### Task
Your task is to quote the listing below exactly, beginning with its first line and ending on the line bearing "t = max(0.0, min(1.0, (x".

### Information shown
-- begin --

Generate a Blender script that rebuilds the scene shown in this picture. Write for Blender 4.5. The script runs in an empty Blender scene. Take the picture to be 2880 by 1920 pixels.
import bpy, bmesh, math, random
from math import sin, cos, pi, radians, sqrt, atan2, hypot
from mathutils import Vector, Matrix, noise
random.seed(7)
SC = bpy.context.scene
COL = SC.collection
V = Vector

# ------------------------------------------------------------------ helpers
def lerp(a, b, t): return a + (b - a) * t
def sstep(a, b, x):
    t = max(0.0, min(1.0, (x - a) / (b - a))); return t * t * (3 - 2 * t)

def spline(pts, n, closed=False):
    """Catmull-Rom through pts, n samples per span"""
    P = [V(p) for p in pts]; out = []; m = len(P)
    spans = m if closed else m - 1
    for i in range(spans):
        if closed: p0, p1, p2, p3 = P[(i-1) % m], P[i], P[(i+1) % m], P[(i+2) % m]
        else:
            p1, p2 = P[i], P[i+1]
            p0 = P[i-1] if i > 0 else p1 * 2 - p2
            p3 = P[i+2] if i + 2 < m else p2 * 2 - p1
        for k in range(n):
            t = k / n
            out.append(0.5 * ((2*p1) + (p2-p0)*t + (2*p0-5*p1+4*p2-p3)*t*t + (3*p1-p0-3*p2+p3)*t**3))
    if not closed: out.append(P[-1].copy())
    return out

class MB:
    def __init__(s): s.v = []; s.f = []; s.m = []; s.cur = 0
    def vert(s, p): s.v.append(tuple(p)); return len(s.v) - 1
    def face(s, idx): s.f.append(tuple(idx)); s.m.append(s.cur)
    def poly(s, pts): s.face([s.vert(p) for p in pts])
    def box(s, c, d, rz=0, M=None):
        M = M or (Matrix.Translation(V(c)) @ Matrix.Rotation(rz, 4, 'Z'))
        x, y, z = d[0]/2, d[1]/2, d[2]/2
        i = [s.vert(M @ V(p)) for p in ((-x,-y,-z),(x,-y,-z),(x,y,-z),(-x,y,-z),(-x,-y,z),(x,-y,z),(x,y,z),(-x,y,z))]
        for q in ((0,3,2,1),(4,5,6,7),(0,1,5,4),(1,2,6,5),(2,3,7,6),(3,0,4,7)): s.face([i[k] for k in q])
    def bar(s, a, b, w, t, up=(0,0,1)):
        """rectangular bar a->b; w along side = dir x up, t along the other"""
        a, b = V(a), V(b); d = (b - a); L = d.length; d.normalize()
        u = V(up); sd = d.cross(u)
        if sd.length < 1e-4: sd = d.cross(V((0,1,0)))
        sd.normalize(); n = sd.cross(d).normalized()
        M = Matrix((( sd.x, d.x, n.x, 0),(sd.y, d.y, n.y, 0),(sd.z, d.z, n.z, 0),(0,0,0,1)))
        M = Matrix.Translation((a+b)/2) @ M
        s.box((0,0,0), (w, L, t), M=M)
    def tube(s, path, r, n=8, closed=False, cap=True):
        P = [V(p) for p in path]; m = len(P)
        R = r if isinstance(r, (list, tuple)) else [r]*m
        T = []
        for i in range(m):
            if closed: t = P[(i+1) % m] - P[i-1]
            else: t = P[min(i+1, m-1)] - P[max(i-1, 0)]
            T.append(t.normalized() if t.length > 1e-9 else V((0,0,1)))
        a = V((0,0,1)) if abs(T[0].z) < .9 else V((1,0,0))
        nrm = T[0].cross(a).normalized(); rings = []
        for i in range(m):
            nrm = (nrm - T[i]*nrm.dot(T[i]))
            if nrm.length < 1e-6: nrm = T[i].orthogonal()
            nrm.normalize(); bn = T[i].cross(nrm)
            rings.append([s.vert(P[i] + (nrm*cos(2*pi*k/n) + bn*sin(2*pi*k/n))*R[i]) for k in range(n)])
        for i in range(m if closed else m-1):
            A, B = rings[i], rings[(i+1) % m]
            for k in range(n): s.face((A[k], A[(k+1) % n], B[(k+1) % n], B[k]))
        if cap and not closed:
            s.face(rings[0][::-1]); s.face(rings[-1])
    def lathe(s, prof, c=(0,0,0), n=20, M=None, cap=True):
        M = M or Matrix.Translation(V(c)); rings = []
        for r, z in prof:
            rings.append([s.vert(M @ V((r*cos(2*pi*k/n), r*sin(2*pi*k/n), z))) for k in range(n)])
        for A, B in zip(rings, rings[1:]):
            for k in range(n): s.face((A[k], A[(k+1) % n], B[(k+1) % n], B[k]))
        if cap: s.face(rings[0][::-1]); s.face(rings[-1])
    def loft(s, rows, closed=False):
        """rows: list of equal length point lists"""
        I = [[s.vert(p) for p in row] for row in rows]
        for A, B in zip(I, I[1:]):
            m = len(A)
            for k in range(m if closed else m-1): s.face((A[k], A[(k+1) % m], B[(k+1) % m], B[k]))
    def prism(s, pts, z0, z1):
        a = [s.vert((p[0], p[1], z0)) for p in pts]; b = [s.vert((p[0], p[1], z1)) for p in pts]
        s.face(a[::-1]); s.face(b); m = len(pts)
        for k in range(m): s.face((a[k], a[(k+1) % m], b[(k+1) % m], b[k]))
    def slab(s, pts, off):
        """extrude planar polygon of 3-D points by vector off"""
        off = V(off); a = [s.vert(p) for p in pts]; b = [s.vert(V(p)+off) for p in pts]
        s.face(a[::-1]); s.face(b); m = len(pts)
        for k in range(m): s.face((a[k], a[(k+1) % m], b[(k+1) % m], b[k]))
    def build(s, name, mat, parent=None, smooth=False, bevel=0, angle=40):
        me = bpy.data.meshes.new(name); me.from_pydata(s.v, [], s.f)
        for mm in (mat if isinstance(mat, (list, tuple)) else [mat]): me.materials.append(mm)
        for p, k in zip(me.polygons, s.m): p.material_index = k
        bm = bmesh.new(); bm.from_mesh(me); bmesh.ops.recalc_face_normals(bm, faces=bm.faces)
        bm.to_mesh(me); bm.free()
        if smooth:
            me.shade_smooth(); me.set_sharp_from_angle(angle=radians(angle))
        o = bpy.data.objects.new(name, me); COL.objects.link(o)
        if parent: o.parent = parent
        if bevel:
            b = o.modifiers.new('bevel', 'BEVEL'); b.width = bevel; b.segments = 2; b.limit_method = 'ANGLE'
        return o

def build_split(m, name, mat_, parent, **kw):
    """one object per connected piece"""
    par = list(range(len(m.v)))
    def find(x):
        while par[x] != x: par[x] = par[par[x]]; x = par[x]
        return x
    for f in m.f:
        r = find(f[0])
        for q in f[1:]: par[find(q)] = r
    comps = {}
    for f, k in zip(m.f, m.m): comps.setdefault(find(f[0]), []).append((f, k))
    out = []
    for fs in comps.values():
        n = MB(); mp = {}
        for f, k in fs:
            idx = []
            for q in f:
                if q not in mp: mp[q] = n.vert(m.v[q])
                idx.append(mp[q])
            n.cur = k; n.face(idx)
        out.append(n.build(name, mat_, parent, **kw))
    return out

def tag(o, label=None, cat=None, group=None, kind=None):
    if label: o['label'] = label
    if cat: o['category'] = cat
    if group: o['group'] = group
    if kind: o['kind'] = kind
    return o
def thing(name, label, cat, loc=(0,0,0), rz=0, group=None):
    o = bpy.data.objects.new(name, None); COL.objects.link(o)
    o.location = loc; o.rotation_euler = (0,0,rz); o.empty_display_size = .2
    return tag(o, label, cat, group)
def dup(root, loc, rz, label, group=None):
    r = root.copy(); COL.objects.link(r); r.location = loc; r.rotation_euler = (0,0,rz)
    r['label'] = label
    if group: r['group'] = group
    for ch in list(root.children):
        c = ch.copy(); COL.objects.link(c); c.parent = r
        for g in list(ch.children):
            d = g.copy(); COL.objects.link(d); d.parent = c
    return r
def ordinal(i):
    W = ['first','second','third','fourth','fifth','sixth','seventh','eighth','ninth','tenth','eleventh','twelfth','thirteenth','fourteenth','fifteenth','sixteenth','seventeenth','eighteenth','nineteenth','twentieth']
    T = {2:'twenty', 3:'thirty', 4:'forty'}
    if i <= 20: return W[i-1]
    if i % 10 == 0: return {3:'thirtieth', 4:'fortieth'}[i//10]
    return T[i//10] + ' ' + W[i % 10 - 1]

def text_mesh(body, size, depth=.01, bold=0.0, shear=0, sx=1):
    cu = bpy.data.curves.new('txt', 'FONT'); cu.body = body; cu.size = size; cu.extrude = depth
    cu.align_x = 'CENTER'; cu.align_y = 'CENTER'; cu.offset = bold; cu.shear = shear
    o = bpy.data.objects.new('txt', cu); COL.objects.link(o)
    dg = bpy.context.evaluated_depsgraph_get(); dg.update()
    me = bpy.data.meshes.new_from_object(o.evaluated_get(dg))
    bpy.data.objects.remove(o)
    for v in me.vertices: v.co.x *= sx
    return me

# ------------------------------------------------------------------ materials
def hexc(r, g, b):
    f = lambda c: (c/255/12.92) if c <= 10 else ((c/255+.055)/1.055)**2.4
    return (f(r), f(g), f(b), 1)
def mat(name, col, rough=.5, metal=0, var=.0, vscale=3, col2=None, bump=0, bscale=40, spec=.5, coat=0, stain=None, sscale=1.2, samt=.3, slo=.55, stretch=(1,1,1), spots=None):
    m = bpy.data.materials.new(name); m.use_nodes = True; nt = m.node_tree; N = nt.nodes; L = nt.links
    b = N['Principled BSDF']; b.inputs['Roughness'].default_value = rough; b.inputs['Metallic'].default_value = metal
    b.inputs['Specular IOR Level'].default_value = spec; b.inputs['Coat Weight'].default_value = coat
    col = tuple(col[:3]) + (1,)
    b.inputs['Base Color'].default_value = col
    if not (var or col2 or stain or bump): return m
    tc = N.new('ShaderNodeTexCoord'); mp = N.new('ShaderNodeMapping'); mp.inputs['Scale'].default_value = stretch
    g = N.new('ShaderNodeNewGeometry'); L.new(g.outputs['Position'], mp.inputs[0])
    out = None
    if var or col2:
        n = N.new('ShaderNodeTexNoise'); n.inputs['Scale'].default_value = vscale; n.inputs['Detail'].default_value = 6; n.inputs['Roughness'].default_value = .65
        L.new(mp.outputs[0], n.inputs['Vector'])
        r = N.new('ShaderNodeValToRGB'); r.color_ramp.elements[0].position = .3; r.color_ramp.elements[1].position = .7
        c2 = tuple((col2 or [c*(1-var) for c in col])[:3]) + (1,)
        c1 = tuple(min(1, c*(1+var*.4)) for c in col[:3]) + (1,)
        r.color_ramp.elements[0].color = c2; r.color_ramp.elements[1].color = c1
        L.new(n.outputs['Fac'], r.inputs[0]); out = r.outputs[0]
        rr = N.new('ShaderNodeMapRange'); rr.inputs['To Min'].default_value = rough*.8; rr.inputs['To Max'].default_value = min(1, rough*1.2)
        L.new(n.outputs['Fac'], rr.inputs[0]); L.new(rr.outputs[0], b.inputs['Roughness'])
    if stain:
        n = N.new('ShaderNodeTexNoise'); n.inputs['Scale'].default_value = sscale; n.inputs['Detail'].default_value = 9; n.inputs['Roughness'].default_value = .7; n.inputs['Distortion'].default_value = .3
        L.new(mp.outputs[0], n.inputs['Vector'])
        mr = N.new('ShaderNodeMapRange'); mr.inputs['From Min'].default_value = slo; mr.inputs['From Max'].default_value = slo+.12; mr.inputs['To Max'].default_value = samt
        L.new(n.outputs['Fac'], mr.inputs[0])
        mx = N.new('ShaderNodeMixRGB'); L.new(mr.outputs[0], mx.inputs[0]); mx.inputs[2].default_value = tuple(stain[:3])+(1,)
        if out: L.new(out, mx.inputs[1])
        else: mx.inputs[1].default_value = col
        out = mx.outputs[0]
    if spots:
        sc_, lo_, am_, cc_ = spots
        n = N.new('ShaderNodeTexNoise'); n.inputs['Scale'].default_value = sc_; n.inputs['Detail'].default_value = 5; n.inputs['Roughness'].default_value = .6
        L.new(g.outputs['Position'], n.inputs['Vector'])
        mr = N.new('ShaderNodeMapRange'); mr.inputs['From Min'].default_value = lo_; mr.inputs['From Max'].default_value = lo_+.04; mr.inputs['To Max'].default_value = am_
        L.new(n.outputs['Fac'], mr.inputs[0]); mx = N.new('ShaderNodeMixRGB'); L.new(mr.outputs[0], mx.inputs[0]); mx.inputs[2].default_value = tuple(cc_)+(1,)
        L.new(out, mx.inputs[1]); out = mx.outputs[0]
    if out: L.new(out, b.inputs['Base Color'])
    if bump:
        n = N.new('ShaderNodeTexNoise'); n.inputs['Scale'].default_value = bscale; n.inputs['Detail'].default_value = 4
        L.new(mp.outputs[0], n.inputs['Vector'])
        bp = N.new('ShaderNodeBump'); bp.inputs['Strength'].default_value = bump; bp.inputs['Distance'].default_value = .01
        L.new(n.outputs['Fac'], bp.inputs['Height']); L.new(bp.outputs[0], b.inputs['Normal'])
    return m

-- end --

### Exercise output
Generate a Blender script that rebuilds the scene shown in this picture. Write for Blender 4.5. The script runs in an empty Blender scene. Take the picture to be 2880 by 1920 pixels.
import bpy, bmesh, math, random
from math import sin, cos, pi, radians, sqrt, atan2, hypot
from mathutils import Vector, Matrix, noise
random.seed(7)
SC = bpy.context.scene
COL = SC.collection
V = Vector

# ------------------------------------------------------------------ helpers
def lerp(a, b, t): return a + (b - a) * t
def sstep(a, b, x):
    t = max(0.0, min(1.0, (x - a) / (b - a))); return t * t * (3 - 2 * t)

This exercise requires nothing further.